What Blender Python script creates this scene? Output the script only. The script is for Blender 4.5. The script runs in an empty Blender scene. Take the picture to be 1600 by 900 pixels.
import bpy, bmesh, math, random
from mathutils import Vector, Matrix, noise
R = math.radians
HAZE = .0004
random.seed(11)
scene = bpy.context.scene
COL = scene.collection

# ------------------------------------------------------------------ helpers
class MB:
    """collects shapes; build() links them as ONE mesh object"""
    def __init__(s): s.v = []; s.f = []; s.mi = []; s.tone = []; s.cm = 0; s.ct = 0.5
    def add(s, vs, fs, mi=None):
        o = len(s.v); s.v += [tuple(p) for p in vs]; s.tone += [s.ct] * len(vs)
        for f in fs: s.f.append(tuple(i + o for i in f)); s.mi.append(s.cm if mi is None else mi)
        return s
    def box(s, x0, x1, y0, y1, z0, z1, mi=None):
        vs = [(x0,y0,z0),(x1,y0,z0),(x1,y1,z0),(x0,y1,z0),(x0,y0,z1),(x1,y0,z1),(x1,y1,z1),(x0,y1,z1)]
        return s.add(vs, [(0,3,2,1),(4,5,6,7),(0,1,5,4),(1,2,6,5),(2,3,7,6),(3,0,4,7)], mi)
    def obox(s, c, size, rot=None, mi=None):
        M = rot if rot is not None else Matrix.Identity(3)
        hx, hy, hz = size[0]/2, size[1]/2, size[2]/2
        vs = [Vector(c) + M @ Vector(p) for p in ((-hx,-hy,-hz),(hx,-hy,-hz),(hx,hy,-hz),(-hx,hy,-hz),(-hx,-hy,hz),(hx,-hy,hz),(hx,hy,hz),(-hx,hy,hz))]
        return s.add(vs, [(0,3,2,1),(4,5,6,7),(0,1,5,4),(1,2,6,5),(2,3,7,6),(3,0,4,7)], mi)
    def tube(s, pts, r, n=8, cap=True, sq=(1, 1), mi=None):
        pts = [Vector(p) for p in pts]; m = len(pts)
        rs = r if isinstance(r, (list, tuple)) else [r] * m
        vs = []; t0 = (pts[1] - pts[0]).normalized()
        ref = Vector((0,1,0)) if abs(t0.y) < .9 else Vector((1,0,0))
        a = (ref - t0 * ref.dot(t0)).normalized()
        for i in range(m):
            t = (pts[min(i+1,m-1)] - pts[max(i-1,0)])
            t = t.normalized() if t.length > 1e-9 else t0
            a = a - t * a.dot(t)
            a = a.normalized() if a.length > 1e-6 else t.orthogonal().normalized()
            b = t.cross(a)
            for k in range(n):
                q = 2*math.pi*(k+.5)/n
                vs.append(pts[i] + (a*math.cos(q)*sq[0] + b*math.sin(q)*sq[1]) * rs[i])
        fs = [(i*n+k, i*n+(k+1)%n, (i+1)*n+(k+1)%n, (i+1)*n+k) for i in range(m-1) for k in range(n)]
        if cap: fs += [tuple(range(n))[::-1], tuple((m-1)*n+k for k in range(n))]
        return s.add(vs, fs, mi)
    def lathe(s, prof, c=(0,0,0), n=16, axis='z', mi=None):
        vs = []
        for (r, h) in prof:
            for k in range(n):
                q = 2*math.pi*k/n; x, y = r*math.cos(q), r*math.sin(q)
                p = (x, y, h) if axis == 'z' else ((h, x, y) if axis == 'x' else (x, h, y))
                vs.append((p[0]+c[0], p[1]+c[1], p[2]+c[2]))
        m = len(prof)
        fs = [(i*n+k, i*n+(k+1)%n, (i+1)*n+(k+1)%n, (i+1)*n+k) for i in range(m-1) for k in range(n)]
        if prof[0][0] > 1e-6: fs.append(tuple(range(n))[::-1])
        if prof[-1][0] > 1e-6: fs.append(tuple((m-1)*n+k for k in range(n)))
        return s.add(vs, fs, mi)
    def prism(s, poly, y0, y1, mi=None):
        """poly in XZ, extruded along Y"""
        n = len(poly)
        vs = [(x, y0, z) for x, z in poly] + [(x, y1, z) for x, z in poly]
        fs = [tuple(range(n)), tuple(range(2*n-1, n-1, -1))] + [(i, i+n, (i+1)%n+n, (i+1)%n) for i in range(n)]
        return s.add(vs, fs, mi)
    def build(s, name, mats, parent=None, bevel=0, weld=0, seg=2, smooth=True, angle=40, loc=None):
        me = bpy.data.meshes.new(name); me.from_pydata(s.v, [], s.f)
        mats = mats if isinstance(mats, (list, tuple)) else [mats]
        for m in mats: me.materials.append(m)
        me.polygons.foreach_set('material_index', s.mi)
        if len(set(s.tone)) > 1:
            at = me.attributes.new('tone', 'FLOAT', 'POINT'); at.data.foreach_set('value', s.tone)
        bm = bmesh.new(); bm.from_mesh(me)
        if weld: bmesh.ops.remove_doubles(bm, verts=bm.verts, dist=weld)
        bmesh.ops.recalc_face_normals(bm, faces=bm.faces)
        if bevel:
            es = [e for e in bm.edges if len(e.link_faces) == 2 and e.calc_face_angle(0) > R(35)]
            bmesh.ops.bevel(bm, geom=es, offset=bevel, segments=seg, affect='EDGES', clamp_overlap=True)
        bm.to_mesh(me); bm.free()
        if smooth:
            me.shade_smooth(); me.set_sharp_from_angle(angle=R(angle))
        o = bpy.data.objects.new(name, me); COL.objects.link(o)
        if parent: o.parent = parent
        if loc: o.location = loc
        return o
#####
§ **REQUIREMENT**: Take the material above and return all of it exactly.

§ **SOLUTION TO THIS EXERCISE**:
What Blender Python script creates this scene? Output the script only. The script is for Blender 4.5. The script runs in an empty Blender scene. Take the picture to be 1600 by 900 pixels.
import bpy, bmesh, math, random
from mathutils import Vector, Matrix, noise
R = math.radians
HAZE = .0004
random.seed(11)
scene = bpy.context.scene
COL = scene.collection

# ------------------------------------------------------------------ helpers
class MB:
    """collects shapes; build() links them as ONE mesh object"""
    def __init__(s): s.v = []; s.f = []; s.mi = []; s.tone = []; s.cm = 0; s.ct = 0.5
    def add(s, vs, fs, mi=None):
        o = len(s.v); s.v += [tuple(p) for p in vs]; s.tone += [s.ct] * len(vs)
        for f in fs: s.f.append(tuple(i + o for i in f)); s.mi.append(s.cm if mi is None else mi)
        return s
    def box(s, x0, x1, y0, y1, z0, z1, mi=None):
        vs = [(x0,y0,z0),(x1,y0,z0),(x1,y1,z0),(x0,y1,z0),(x0,y0,z1),(x1,y0,z1),(x1,y1,z1),(x0,y1,z1)]
        return s.add(vs, [(0,3,2,1),(4,5,6,7),(0,1,5,4),(1,2,6,5),(2,3,7,6),(3,0,4,7)], mi)
    def obox(s, c, size, rot=None, mi=None):
        M = rot if rot is not None else Matrix.Identity(3)
        hx, hy, hz = size[0]/2, size[1]/2, size[2]/2
        vs = [Vector(c) + M @ Vector(p) for p in ((-hx,-hy,-hz),(hx,-hy,-hz),(hx,hy,-hz),(-hx,hy,-hz),(-hx,-hy,hz),(hx,-hy,hz),(hx,hy,hz),(-hx,hy,hz))]
        return s.add(vs, [(0,3,2,1),(4,5,6,7),(0,1,5,4),(1,2,6,5),(2,3,7,6),(3,0,4,7)], mi)
    def tube(s, pts, r, n=8, cap=True, sq=(1, 1), mi=None):
        pts = [Vector(p) for p in pts]; m = len(pts)
        rs = r if isinstance(r, (list, tuple)) else [r] * m
        vs = []; t0 = (pts[1] - pts[0]).normalized()
        ref = Vector((0,1,0)) if abs(t0.y) < .9 else Vector((1,0,0))
        a = (ref - t0 * ref.dot(t0)).normalized()
        for i in range(m):
            t = (pts[min(i+1,m-1)] - pts[max(i-1,0)])
            t = t.normalized() if t.length > 1e-9 else t0
            a = a - t * a.dot(t)
            a = a.normalized() if a.length > 1e-6 else t.orthogonal().normalized()
            b = t.cross(a)
            for k in range(n):
                q = 2*math.pi*(k+.5)/n
                vs.append(pts[i] + (a*math.cos(q)*sq[0] + b*math.sin(q)*sq[1]) * rs[i])
        fs = [(i*n+k, i*n+(k+1)%n, (i+1)*n+(k+1)%n, (i+1)*n+k) for i in range(m-1) for k in range(n)]
        if cap: fs += [tuple(range(n))[::-1], tuple((m-1)*n+k for k in range(n))]
        return s.add(vs, fs, mi)
    def lathe(s, prof, c=(0,0,0), n=16, axis='z', mi=None):
        vs = []
        for (r, h) in prof:
            for k in range(n):
                q = 2*math.pi*k/n; x, y = r*math.cos(q), r*math.sin(q)
                p = (x, y, h) if axis == 'z' else ((h, x, y) if axis == 'x' else (x, h, y))
                vs.append((p[0]+c[0], p[1]+c[1], p[2]+c[2]))
        m = len(prof)
        fs = [(i*n+k, i*n+(k+1)%n, (i+1)*n+(k+1)%n, (i+1)*n+k) for i in range(m-1) for k in range(n)]
        if prof[0][0] > 1e-6: fs.append(tuple(range(n))[::-1])
        if prof[-1][0] > 1e-6: fs.append(tuple((m-1)*n+k for k in range(n)))
        return s.add(vs, fs, mi)
    def prism(s, poly, y0, y1, mi=None):
        """poly in XZ, extruded along Y"""
        n = len(poly)
        vs = [(x, y0, z) for x, z in poly] + [(x, y1, z) for x, z in poly]
        fs = [tuple(range(n)), tuple(range(2*n-1, n-1, -1))] + [(i, i+n, (i+1)%n+n, (i+1)%n) for i in range(n)]
        return s.add(vs, fs, mi)
    def build(s, name, mats, parent=None, bevel=0, weld=0, seg=2, smooth=True, angle=40, loc=None):
        me = bpy.data.meshes.new(name); me.from_pydata(s.v, [], s.f)
        mats = mats if isinstance(mats, (list, tuple)) else [mats]
        for m in mats: me.materials.append(m)
        me.polygons.foreach_set('material_index', s.mi)
        if len(set(s.tone)) > 1:
            at = me.attributes.new('tone', 'FLOAT', 'POINT'); at.data.foreach_set('value', s.tone)
        bm = bmesh.new(); bm.from_mesh(me)
        if weld: bmesh.ops.remove_doubles(bm, verts=bm.verts, dist=weld)
        bmesh.ops.recalc_face_normals(bm, faces=bm.faces)
        if bevel:
            es = [e for e in bm.edges if len(e.link_faces) == 2 and e.calc_face_angle(0) > R(35)]
            bmesh.ops.bevel(bm, geom=es, offset=bevel, segments=seg, affect='EDGES', clamp_overlap=True)
        bm.to_mesh(me); bm.free()
        if smooth:
            me.shade_smooth(); me.set_sharp_from_angle(angle=R(angle))
        o = bpy.data.objects.new(name, me); COL.objects.link(o)
        if parent: o.parent = parent
        if loc: o.location = loc
        return o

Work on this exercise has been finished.